Sulla figura di Madre Agnese Tribbioli, Giusta tra le Nazioni, QUI.

«Ora di’ le tue preghiere…»

Vanda Pacifici con i figli Emanuele e Miriam. Fonte immagine: https://thehistoryfiles.altervista.org/wp-content/uploads/2017/11/Vanda-Pacifici-pone-con-i-suoi-figli-Emanuele-e-Miriam-in-una-strada-a-Rodi..jpg

Il 26 novembre, dal convento di piazza del Carmine, la mamma telefona ai figli Emanuele e Raffaele informandoli che andrà a trovarli la domenica seguente. Invece non la rivedranno più, perché verrà arrestata la notte stessa e deportata ad Auschwitz dove morirà con il marito Riccardo.
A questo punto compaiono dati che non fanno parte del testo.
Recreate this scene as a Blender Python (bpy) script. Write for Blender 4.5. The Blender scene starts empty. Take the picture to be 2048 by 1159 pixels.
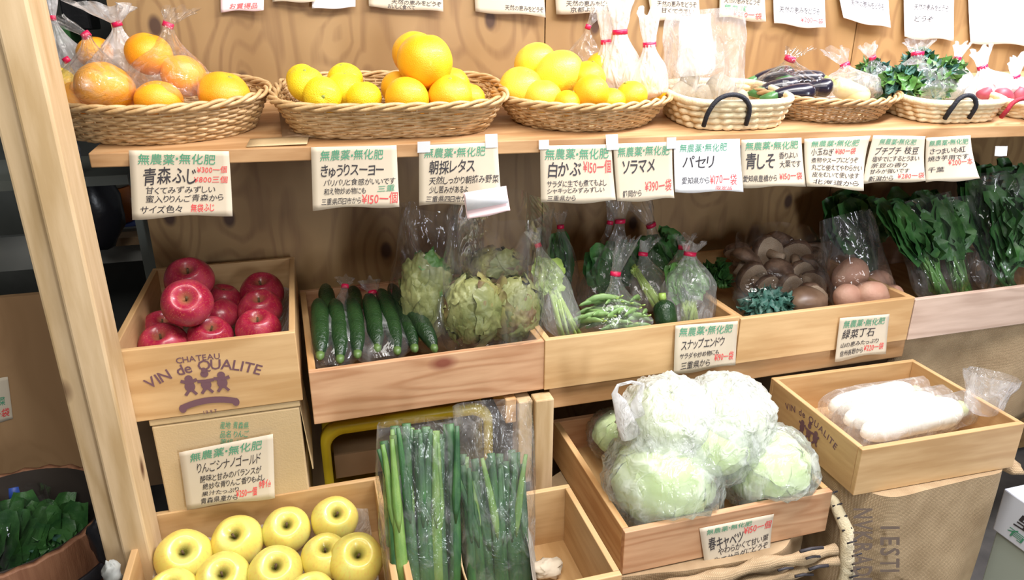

Ai due ragazzi le suore danno il falso cognome di Pallini: è con esso che li conoscono gli altri alunni. Suor Cornelia si preoccupa di distogliere la curiosità degli altri ragazzi dando anche a Emanuele e Raffaele il crocifisso da baciare, la sera, fingendo che siano cristiani. Non vuole, però, indurli a violare la loro coscienza: in realtà mette un dito sul Crocifisso e dice a Emanuele e Raffaele di far finta di baciare il Cristo, appoggiando invece le labbra sul suo dito. La sera, poi, fa loro recitare di nascosto le preghiere in ebraico. Ricordo di aver sentito tanti anni fa, in un servizio televisivo, la testimonianza di uno dei due fratelli, che raccontava: «La sera, quando mi accompagnava a letto, la suora mi accarezzava la testa e mi diceva: “Via, ora di’ le tue preghiere…”».  
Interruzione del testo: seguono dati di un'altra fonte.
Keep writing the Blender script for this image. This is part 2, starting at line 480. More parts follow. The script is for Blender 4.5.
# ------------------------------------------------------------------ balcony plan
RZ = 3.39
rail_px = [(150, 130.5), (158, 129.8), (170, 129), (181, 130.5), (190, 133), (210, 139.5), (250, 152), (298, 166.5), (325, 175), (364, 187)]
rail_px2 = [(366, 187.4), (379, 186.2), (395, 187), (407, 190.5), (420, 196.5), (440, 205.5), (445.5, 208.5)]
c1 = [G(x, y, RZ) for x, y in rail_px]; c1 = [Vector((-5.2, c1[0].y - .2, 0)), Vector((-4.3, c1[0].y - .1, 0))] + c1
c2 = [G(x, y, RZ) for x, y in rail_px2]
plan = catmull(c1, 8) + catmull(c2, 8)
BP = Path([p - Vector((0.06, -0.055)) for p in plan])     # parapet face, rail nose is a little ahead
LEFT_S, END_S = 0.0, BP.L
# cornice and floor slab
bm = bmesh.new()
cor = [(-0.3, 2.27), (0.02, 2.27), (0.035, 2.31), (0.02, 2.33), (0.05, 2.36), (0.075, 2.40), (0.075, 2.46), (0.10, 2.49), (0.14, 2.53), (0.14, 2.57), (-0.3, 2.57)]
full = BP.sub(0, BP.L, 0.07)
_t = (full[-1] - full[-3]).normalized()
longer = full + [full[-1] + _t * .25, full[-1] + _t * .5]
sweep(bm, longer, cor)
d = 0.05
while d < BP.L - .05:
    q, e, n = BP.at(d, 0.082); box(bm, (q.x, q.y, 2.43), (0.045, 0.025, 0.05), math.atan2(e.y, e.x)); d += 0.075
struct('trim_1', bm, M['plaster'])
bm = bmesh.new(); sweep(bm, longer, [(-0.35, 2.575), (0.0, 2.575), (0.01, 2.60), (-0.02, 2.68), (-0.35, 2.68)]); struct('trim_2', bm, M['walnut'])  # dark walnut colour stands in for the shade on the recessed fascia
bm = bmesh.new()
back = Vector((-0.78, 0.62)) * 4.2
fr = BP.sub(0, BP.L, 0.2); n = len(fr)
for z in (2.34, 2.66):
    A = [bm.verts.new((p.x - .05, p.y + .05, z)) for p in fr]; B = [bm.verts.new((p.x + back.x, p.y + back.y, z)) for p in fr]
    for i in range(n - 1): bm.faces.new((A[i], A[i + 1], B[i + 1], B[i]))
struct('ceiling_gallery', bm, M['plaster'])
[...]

Nell’aprile del 1944 dei soldati tedeschi entrano nella scuola delle suore di Settignano occupandone per un mese un’ala, senza accorgersi però della presenza dei ragazzi ebrei. In giugno, con la liberazione di Firenze, la Brigata Ebraica passa da Settignano ed Emanuele si fa riconoscere per ebreo e chiede di essere condotto insieme al fratello da alcuni loro parenti a Roma. 

Ospitati da Bartali

Nel convento di Santa Marta era stato rifugiato anche un bambino ebreo di origine fiumana, Giorgio Goldenberg, finché la madre non andò a riprenderlo per nascondersi con lui e con il resto della famiglia (genitori, due figli e un cugino) in via del Bandino nella cantina di una casa di Gino Bartali, con cui i suoi genitori erano in amicizia. Anche in questo caso, Bartali rischiò la vita per proteggere gli ebrei senza preoccuparsi delle conseguenze.